:: WHAT TO DO ::
Drop the images; return everything else in the listing below exactly.

:: SUPPLIED MATERIAL ::

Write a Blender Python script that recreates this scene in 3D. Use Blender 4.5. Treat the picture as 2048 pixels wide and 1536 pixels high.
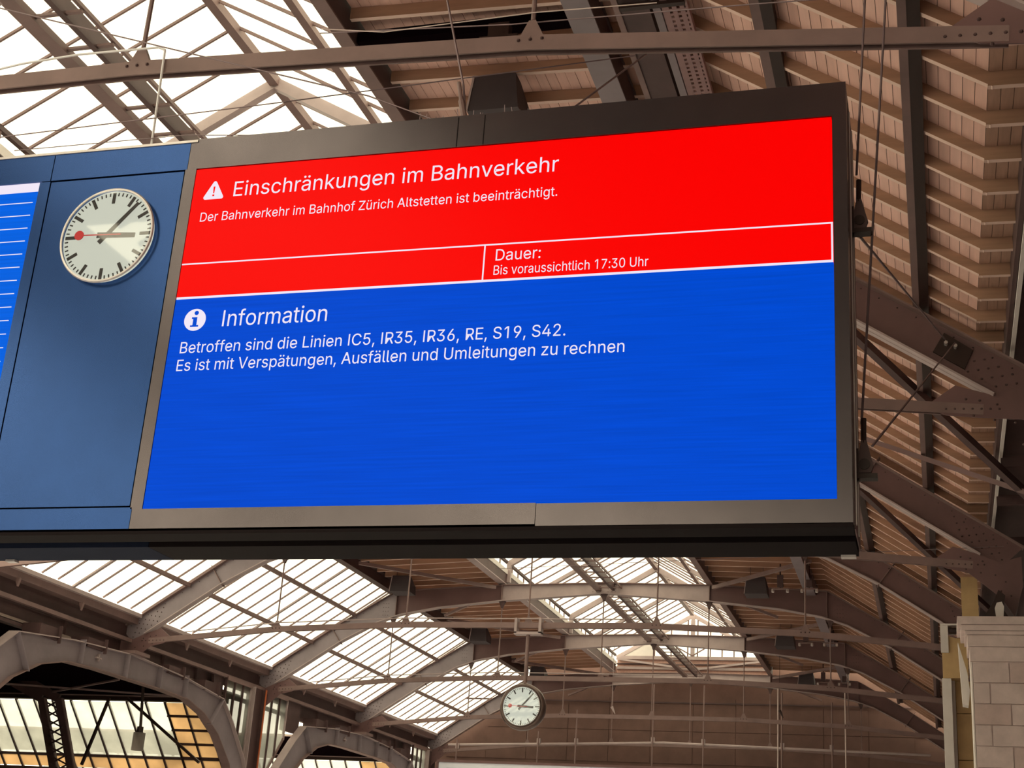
import bpy, math, random, json
from mathutils import Vector, Matrix
from mathutils.geometry import tessellate_polygon
random.seed(7)
S = bpy.context.scene
for o in list(bpy.data.objects): bpy.data.objects.remove(o)
COL = S.collection
# ------------------------------------------------------------------ camera
YAW, PITCH, ROLL, FPX, CXP, CYP = -0.27848041, 0.35270627, 0.06135669, 2857.16, 1090.378, 774.822
fw = Vector((math.sin(YAW)*math.cos(PITCH), math.cos(YAW)*math.cos(PITCH), math.sin(PITCH)))
r0 = Vector((math.cos(YAW), -math.sin(YAW), 0)); u0 = r0.cross(fw)
rt = r0*math.cos(ROLL) + u0*math.sin(ROLL); up = -r0*math.sin(ROLL) + u0*math.cos(ROLL)
cd = bpy.data.cameras.new('camera'); cam = bpy.data.objects.new('camera', cd); COL.objects.link(cam)
cam.matrix_world = Matrix(((rt.x, up.x, -fw.x, 0), (rt.y, up.y, -fw.y, 0), (rt.z, up.z, -fw.z, 0), (0, 0, 0, 1)))
cd.sensor_width = 36; cd.lens = FPX/2048*36
cd.shift_x = -(CXP-1024)/2048; cd.shift_y = (CYP-768)/2048
cd.clip_end = 500; cd.clip_start = .05
S.camera = cam
# ------------------------------------------------------------------ sky, exposure
W = bpy.data.worlds.new('overcast_sky'); S.world = W; W.use_nodes = True
nt = W.node_tree; bg = nt.nodes['Background']
SKY = (1.0, .9, .64); SKYS = 4.25
bg.inputs[0].default_value = (*SKY, 1); bg.inputs[1].default_value = SKYS
vs = S.view_settings; vs.view_transform = 'Standard'; vs.look = 'None'; vs.gamma = 1; vs.exposure = 0.0; vs.use_curve_mapping = False
EXPO = 1.0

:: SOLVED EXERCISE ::
Write a Blender Python script that recreates this scene in 3D. Use Blender 4.5. Treat the picture as 2048 pixels wide and 1536 pixels high.
import bpy, math, random, json
from mathutils import Vector, Matrix
from mathutils.geometry import tessellate_polygon
random.seed(7)
S = bpy.context.scene
for o in list(bpy.data.objects): bpy.data.objects.remove(o)
COL = S.collection
# ------------------------------------------------------------------ camera
YAW, PITCH, ROLL, FPX, CXP, CYP = -0.27848041, 0.35270627, 0.06135669, 2857.16, 1090.378, 774.822
fw = Vector((math.sin(YAW)*math.cos(PITCH), math.cos(YAW)*math.cos(PITCH), math.sin(PITCH)))
r0 = Vector((math.cos(YAW), -math.sin(YAW), 0)); u0 = r0.cross(fw)
rt = r0*math.cos(ROLL) + u0*math.sin(ROLL); up = -r0*math.sin(ROLL) + u0*math.cos(ROLL)
cd = bpy.data.cameras.new('camera'); cam = bpy.data.objects.new('camera', cd); COL.objects.link(cam)
cam.matrix_world = Matrix(((rt.x, up.x, -fw.x, 0), (rt.y, up.y, -fw.y, 0), (rt.z, up.z, -fw.z, 0), (0, 0, 0, 1)))
cd.sensor_width = 36; cd.lens = FPX/2048*36
cd.shift_x = -(CXP-1024)/2048; cd.shift_y = (CYP-768)/2048
cd.clip_end = 500; cd.clip_start = .05
S.camera = cam
# ------------------------------------------------------------------ sky, exposure
W = bpy.data.worlds.new('overcast_sky'); S.world = W; W.use_nodes = True
nt = W.node_tree; bg = nt.nodes['Background']
SKY = (1.0, .9, .64); SKYS = 4.25
bg.inputs[0].default_value = (*SKY, 1); bg.inputs[1].default_value = SKYS
vs = S.view_settings; vs.view_transform = 'Standard'; vs.look = 'None'; vs.gamma = 1; vs.exposure = 0.0; vs.use_curve_mapping = False
EXPO = 1.0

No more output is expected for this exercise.